Visiting Speaker Oct. 19, 2018

Lessons on Corporate Behaviour and Regulatory Policy:
What can we Learn from the 19th Century American Railroad Industry?

Department of Economics
Dr. Mel Cross
Friday Oct. 19, 2018
3:00 pm - 4:00 pm
BAC 236

As railroads developed in the nineteenth century, they presented new industrial characteristics. They employed specialized capital, fixed costs were a relatively high proportion of total costs, and railroads possessed market power. Railroads used discriminatory pricing, set prices for joint products that seemed unrelated to costs, and occasionally operated at a loss for long periods of time. In some cases, railroads would charge short-haul traffic higher rates than they would charge long-haul traffic even though the railroad transported the same type of cargo in both cases and even though short-haul traffic used a stretch of track that was a segment in the journey of long-haul traffic. Moreover, it seemed that problems arising from poor decisions in railroad corporations and other large industrial firms could spill over into a national economy, causing financial panics and crises. An economic model based on classical assumptions of mobility of capital and atomistic (or perfect) competition was not sufficient to explain these patterns.

Arthur Hadley (1856-1930) analyzed these patterns in two books (Railroad Economics, 1885; Economics, 1896) and a series of articles.
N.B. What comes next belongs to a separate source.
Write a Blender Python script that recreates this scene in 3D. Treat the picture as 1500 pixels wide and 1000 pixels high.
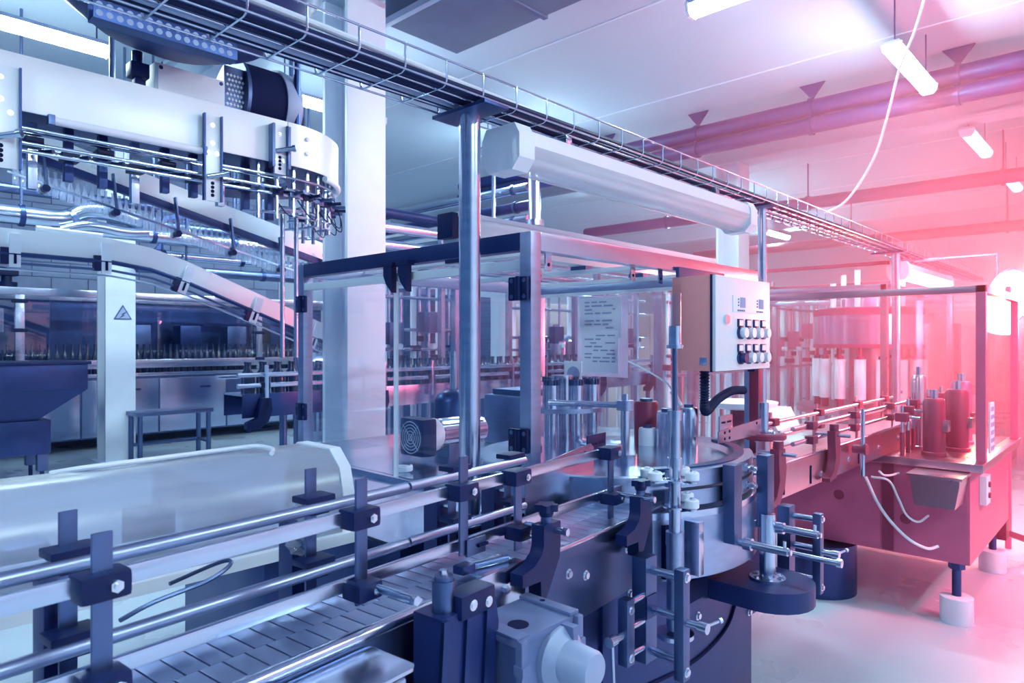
import bpy, bmesh, math, random
from mathutils import Vector, Matrix
R = math.radians
random.seed(7)
for o in list(bpy.data.objects): bpy.data.objects.remove(o)
SC = bpy.context.scene
COL = SC.collection

# ------------------------------------------------------------------ camera
# X runs along the bottling line, Y across the hall; lens 24 mm on a 36 mm sensor, level.
YAW = math.atan2(940, 1000)
VW = Vector((math.cos(YAW), math.sin(YAW), 0)); RT = Vector((math.sin(YAW), -math.cos(YAW), 0))
CAM = Vector((0, 0, 1.5))
cd = bpy.data.cameras.new('camera'); cam = bpy.data.objects.new('camera', cd); COL.objects.link(cam)
cd.sensor_width = 36; cd.lens = 24; cd.clip_start = 0.02; cd.clip_end = 100
cam.location = CAM; cam.rotation_euler = (R(90), 0, YAW - R(90))
cd.dof.use_dof = True; cd.dof.focus_distance = 2.3; cd.dof.aperture_fstop = 7.0
SC.camera = cam
# ------------------------------------------------------------------ light
w = bpy.data.worlds.new('hall_ambient'); SC.world = w; w.use_nodes = True
w.node_tree.nodes['Background'].inputs[0].default_value = (0.12, 0.29, 0.72, 1)
w.node_tree.nodes['Background'].inputs[1].default_value = 0.28
SC.view_settings.view_transform = 'Standard'; SC.view_settings.look = 'None'
SC.view_settings.gamma = 1; SC.view_settings.use_curve_mapping = False
SC.view_settings.exposure = 0.66
LAMP_E = 92.0
def area(name, loc, tgt, size, power, col):
    l = bpy.data.lights.new(name, 'AREA'); l.energy = power; l.color = col; l.shape = 'RECTANGLE'
    l.size, l.size_y = size
    o = bpy.data.objects.new(name, l); COL.objects.link(o); o.location = loc
    o.rotation_euler = (Vector(tgt) - Vector(loc)).to_track_quat('-Z', 'Y').to_euler()
    return o
# unseen red spot added off to the right to tint the filling machine
l = bpy.data.lights.new('red_fill_spot', 'SPOT'); l.energy = 950; l.color = (1, 0.03, 0.12); l.spot_size = R(50); l.spot_blend = .8; l.shadow_soft_size = .25
o = bpy.data.objects.new('red_fill_spot', l); COL.objects.link(o); o.location = (4.8, -1.9, 3.6)
o.rotation_euler = (Vector((5.0, 1.2, 1.1)) - o.location).to_track_quat('-Z', 'Y').to_euler()

# ------------------------------------------------------------------ helpers
def ray(px, py): return VW + RT * ((px - 750) / 1000) + Vector((0, 0, (500 - py) / 1000))
def atY(px, py, Y): d = ray(px, py); return CAM + d * (Y / d.y)
def atX(px, py, X): d = ray(px, py); return CAM + d * (X / d.x)
def atZ(px, py, z): d = ray(px, py); return CAM + d * ((z - 1.5) / d.z)
def atD(px, py, dist): return CAM + ray(px, py) * dist
V = lambda x, y, z: Vector((x, y, z))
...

Though his work has faded into obscurity, Hadley examined concepts that we now place under the headings of theory of the firm, principle-agent problems, moral hazard, economics of property rights, and new institutional economics. This presentation will examine Hadley’s contributions in these areas and relate them to similar, modern analysis.

Melvin L. Cross is a retired Associate Professor, Department of Economics, Dalhousie University. His teaching and research interests are history of economic thought and environmental and natural resource economics. He teaches part-time at Dalhousie University. He has held appointments as a visiting scholar at Queen’s University, the University of Sydney (Australia), Carlton University, and Shandong University of Finance and Economics (Jinan, China). He holds an Associate of Arts Degree from Dawson Community College, a BA from the University of Montana, an MA from Simon Fraser University, and a PhD from Texas A&M University.